Here is a sample of what is now available:

  • Educators for Social Responsibility (ESR) has published A Day of Dialogue: Planning and Curriculum Resource Guide: Dealing with Issues of Nuclear War in the Classroom. This is a guide to creating and introducing a course on nuclear weapons in schools. ESR's position is that students must learn to formulate their own opinions on these issues. There is a strong focus on the dangers of nuclear war in ESR's materials.
  • The Union of Concerned Scientists, in cooperation with the National Education Association, has just finished preparing a curriculum guide for junior-high-school (and up) teachers called Choices: A Unit on Conflict and Nuclear War. The 144-page unit stresses the continuum of conflict from individual to national disputes and relates conflict resolution to nuclear-war issues.
  • Ground Zero, the organization that published the best-selling book Nuclear War: What's In It for You? has prepared a curriculum guide for secondary schools called The Nuclear Age. The 57-page guide outlines lectures that could be given, provides quotes and discussion topics, and includes graphs and charts. The guide could be used by someone familiar with the issue as the basis of a course.
  • Finally, Roberta Snow, a board member of ESR who is currently doing research at Harvard University on the effects of the threat of a nuclear war on children, has produced a book called Decisionmaking in the Nuclear Age, now in a second, expanded edition. This 3- to 12-week course for high-school-age students focuses on the process of making decisions about nuclear-weapons issues.

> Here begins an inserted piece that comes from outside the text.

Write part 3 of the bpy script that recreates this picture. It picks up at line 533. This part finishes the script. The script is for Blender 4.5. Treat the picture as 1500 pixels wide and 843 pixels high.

These curriculum materials are good. But they do not completely answer our need. What is needed more than a curriculum that teaches about a solution to the threats posed by nuclear weaponry--arms control or conflict resolution or strong defense or whatever--is one that examines the problems themselves as a prerequisite to understanding and deciding among the solutions.

Albert Einstein said, "Nuclear weapons have changed everything--except our way of thinking." It is time to begin the debates that will change our way of thinking.